**What needs to be done**
Find the lines that hold the word "Treat" and return them.

(Data items)
====
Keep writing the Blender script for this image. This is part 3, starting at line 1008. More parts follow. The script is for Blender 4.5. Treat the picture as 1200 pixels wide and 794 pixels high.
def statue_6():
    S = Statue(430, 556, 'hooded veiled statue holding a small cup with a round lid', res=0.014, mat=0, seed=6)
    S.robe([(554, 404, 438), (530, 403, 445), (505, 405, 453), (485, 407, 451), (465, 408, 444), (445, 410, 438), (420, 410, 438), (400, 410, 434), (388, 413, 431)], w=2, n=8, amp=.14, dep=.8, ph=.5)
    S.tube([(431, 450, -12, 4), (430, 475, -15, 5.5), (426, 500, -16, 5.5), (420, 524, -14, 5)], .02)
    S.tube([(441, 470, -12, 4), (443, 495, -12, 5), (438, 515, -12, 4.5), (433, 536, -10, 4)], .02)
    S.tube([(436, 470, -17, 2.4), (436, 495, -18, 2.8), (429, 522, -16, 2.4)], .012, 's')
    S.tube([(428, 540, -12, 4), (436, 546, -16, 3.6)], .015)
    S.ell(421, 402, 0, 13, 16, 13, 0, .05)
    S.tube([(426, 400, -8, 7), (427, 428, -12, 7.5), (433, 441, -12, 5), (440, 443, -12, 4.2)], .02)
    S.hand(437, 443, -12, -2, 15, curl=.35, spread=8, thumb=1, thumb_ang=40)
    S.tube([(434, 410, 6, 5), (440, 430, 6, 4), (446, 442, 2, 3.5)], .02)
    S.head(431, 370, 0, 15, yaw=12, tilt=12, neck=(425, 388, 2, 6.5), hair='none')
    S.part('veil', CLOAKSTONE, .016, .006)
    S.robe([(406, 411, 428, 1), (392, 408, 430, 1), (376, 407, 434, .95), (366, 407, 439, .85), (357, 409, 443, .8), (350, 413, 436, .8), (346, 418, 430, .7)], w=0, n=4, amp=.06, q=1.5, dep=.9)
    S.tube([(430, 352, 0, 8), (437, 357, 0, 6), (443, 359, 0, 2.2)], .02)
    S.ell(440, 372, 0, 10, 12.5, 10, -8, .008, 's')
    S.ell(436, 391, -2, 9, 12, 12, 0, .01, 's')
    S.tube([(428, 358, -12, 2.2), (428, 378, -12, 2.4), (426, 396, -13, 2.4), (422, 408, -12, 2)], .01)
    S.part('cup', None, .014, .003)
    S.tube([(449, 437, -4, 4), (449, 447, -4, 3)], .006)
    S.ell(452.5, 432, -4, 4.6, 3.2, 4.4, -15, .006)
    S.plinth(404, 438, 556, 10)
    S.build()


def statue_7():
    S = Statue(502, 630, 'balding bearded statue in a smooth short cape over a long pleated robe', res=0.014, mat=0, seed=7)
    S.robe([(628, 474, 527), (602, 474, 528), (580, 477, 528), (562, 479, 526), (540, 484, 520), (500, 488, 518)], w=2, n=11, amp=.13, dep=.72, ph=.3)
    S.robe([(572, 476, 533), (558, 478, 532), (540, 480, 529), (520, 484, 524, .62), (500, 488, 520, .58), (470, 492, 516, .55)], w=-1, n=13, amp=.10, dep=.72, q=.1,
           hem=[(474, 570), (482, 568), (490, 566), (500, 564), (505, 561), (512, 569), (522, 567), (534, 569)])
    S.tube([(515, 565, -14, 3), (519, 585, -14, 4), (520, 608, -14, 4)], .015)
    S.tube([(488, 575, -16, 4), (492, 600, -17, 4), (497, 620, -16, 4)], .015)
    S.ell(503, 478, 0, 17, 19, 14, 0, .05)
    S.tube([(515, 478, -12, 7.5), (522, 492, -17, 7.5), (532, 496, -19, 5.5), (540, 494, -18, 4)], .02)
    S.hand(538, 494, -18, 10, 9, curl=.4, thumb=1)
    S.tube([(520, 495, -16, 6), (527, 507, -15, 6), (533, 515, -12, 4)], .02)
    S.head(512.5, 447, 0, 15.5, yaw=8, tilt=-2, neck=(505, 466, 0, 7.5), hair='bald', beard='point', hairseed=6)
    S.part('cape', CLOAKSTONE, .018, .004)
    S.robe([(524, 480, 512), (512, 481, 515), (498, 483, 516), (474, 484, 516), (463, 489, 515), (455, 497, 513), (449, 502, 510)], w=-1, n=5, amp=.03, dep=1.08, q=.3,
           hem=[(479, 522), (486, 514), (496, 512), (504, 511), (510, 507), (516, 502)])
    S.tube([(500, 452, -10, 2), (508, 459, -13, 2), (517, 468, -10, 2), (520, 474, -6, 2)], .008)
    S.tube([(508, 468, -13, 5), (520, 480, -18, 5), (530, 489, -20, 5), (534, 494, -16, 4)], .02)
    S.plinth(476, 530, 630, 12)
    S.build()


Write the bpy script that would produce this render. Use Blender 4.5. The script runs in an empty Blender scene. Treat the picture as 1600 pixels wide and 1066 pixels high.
====
**Written response**
Keep writing the Blender script for this image. This is part 3, starting at line 1008. More parts follow. The script is for Blender 4.5. Treat the picture as 1200 pixels wide and 794 pixels high.
Write the bpy script that would produce this render. Use Blender 4.5. The script runs in an empty Blender scene. Treat the picture as 1600 pixels wide and 1066 pixels high.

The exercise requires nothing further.